REQUIRED WORK: Could you output each line of the data that follows exactly?

INFORMATION SHOWN:
Begin
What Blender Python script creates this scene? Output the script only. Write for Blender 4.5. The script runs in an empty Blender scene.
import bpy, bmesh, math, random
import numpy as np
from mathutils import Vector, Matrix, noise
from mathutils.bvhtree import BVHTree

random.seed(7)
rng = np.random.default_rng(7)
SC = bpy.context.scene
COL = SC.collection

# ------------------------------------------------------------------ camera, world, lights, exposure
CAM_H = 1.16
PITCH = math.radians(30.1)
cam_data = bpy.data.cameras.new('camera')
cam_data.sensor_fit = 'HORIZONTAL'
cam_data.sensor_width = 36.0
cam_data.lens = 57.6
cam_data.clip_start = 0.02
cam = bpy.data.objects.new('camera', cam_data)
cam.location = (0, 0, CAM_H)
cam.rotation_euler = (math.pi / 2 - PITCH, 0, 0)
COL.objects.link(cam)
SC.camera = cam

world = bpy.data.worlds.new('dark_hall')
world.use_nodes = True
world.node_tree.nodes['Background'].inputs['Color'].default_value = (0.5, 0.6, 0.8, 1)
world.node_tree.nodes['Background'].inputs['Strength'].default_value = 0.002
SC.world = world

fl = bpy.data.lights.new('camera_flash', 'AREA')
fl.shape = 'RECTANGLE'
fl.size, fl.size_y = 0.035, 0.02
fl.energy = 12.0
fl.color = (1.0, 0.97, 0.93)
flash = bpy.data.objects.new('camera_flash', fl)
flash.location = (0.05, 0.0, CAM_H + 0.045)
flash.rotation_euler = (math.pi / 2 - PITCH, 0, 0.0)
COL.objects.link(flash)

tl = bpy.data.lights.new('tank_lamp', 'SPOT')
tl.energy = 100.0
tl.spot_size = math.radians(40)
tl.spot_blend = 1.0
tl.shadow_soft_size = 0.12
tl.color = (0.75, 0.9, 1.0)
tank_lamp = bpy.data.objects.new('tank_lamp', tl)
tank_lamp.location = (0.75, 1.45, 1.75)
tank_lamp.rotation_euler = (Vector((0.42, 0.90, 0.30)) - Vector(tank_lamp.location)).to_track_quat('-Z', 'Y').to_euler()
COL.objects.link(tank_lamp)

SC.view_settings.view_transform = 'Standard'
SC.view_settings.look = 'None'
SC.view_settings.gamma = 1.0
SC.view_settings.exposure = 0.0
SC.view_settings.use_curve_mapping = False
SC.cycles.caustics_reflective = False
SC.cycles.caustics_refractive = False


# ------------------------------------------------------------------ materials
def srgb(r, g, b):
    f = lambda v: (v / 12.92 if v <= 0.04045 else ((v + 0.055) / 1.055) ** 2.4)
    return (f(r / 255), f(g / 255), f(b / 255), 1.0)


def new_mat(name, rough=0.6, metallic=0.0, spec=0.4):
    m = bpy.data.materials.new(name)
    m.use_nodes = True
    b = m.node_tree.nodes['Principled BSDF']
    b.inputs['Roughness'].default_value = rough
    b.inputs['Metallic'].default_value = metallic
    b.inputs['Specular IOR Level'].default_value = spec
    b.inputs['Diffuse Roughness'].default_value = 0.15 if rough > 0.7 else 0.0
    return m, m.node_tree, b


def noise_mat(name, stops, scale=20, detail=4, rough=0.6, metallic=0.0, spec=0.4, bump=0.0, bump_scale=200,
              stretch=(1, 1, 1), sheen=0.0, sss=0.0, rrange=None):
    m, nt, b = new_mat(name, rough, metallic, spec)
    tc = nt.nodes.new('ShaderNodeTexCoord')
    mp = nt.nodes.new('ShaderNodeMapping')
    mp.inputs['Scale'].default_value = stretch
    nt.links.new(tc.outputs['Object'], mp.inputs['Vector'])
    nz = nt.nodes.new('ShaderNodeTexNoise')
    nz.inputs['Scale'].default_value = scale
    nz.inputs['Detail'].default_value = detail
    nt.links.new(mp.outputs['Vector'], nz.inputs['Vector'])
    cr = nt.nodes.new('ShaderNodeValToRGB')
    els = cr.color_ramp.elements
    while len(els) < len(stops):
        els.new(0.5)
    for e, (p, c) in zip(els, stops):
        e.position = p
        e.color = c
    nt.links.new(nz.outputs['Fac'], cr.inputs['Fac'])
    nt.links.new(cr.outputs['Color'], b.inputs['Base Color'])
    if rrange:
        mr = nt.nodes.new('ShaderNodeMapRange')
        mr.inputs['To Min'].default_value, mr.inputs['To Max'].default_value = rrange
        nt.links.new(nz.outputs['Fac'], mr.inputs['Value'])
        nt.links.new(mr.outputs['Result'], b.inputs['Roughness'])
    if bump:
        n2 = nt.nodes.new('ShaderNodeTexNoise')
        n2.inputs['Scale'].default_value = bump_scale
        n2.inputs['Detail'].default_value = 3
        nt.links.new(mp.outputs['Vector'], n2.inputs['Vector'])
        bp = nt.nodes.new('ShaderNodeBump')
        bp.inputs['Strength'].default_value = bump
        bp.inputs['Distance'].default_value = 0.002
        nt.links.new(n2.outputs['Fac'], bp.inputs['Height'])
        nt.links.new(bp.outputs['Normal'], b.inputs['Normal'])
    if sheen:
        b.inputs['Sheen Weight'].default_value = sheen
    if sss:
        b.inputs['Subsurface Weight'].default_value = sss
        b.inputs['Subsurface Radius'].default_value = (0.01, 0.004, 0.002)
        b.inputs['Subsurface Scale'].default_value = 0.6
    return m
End
WRITTEN REPLY:
What Blender Python script creates this scene? Output the script only. Write for Blender 4.5. The script runs in an empty Blender scene.
import bpy, bmesh, math, random
import numpy as np
from mathutils import Vector, Matrix, noise
from mathutils.bvhtree import BVHTree

random.seed(7)
rng = np.random.default_rng(7)
SC = bpy.context.scene
COL = SC.collection

# ------------------------------------------------------------------ camera, world, lights, exposure
CAM_H = 1.16
PITCH = math.radians(30.1)
cam_data = bpy.data.cameras.new('camera')
cam_data.sensor_fit = 'HORIZONTAL'
cam_data.sensor_width = 36.0
cam_data.lens = 57.6
cam_data.clip_start = 0.02
cam = bpy.data.objects.new('camera', cam_data)
cam.location = (0, 0, CAM_H)
cam.rotation_euler = (math.pi / 2 - PITCH, 0, 0)
COL.objects.link(cam)
SC.camera = cam

world = bpy.data.worlds.new('dark_hall')
world.use_nodes = True
world.node_tree.nodes['Background'].inputs['Color'].default_value = (0.5, 0.6, 0.8, 1)
world.node_tree.nodes['Background'].inputs['Strength'].default_value = 0.002
SC.world = world

fl = bpy.data.lights.new('camera_flash', 'AREA')
fl.shape = 'RECTANGLE'
fl.size, fl.size_y = 0.035, 0.02
fl.energy = 12.0
fl.color = (1.0, 0.97, 0.93)
flash = bpy.data.objects.new('camera_flash', fl)
flash.location = (0.05, 0.0, CAM_H + 0.045)
flash.rotation_euler = (math.pi / 2 - PITCH, 0, 0.0)
COL.objects.link(flash)

tl = bpy.data.lights.new('tank_lamp', 'SPOT')
tl.energy = 100.0
tl.spot_size = math.radians(40)
tl.spot_blend = 1.0
tl.shadow_soft_size = 0.12
tl.color = (0.75, 0.9, 1.0)
tank_lamp = bpy.data.objects.new('tank_lamp', tl)
tank_lamp.location = (0.75, 1.45, 1.75)
tank_lamp.rotation_euler = (Vector((0.42, 0.90, 0.30)) - Vector(tank_lamp.location)).to_track_quat('-Z', 'Y').to_euler()
COL.objects.link(tank_lamp)

SC.view_settings.view_transform = 'Standard'
SC.view_settings.look = 'None'
SC.view_settings.gamma = 1.0
SC.view_settings.exposure = 0.0
SC.view_settings.use_curve_mapping = False
SC.cycles.caustics_reflective = False
SC.cycles.caustics_refractive = False


# ------------------------------------------------------------------ materials
def srgb(r, g, b):
    f = lambda v: (v / 12.92 if v <= 0.04045 else ((v + 0.055) / 1.055) ** 2.4)
    return (f(r / 255), f(g / 255), f(b / 255), 1.0)


def new_mat(name, rough=0.6, metallic=0.0, spec=0.4):
    m = bpy.data.materials.new(name)
    m.use_nodes = True
    b = m.node_tree.nodes['Principled BSDF']
    b.inputs['Roughness'].default_value = rough
    b.inputs['Metallic'].default_value = metallic
    b.inputs['Specular IOR Level'].default_value = spec
    b.inputs['Diffuse Roughness'].default_value = 0.15 if rough > 0.7 else 0.0
    return m, m.node_tree, b


def noise_mat(name, stops, scale=20, detail=4, rough=0.6, metallic=0.0, spec=0.4, bump=0.0, bump_scale=200,
              stretch=(1, 1, 1), sheen=0.0, sss=0.0, rrange=None):
    m, nt, b = new_mat(name, rough, metallic, spec)
    tc = nt.nodes.new('ShaderNodeTexCoord')
    mp = nt.nodes.new('ShaderNodeMapping')
    mp.inputs['Scale'].default_value = stretch
    nt.links.new(tc.outputs['Object'], mp.inputs['Vector'])
    nz = nt.nodes.new('ShaderNodeTexNoise')
    nz.inputs['Scale'].default_value = scale
    nz.inputs['Detail'].default_value = detail
    nt.links.new(mp.outputs['Vector'], nz.inputs['Vector'])
    cr = nt.nodes.new('ShaderNodeValToRGB')
    els = cr.color_ramp.elements
    while len(els) < len(stops):
        els.new(0.5)
    for e, (p, c) in zip(els, stops):
        e.position = p
        e.color = c
    nt.links.new(nz.outputs['Fac'], cr.inputs['Fac'])
    nt.links.new(cr.outputs['Color'], b.inputs['Base Color'])
    if rrange:
        mr = nt.nodes.new('ShaderNodeMapRange')
        mr.inputs['To Min'].default_value, mr.inputs['To Max'].default_value = rrange
        nt.links.new(nz.outputs['Fac'], mr.inputs['Value'])
        nt.links.new(mr.outputs['Result'], b.inputs['Roughness'])
    if bump:
        n2 = nt.nodes.new('ShaderNodeTexNoise')
        n2.inputs['Scale'].default_value = bump_scale
        n2.inputs['Detail'].default_value = 3
        nt.links.new(mp.outputs['Vector'], n2.inputs['Vector'])
        bp = nt.nodes.new('ShaderNodeBump')
        bp.inputs['Strength'].default_value = bump
        bp.inputs['Distance'].default_value = 0.002
        nt.links.new(n2.outputs['Fac'], bp.inputs['Height'])
        nt.links.new(bp.outputs['Normal'], b.inputs['Normal'])
    if sheen:
        b.inputs['Sheen Weight'].default_value = sheen
    if sss:
        b.inputs['Subsurface Weight'].default_value = sss
        b.inputs['Subsurface Radius'].default_value = (0.01, 0.004, 0.002)
        b.inputs['Subsurface Scale'].default_value = 0.6
    return m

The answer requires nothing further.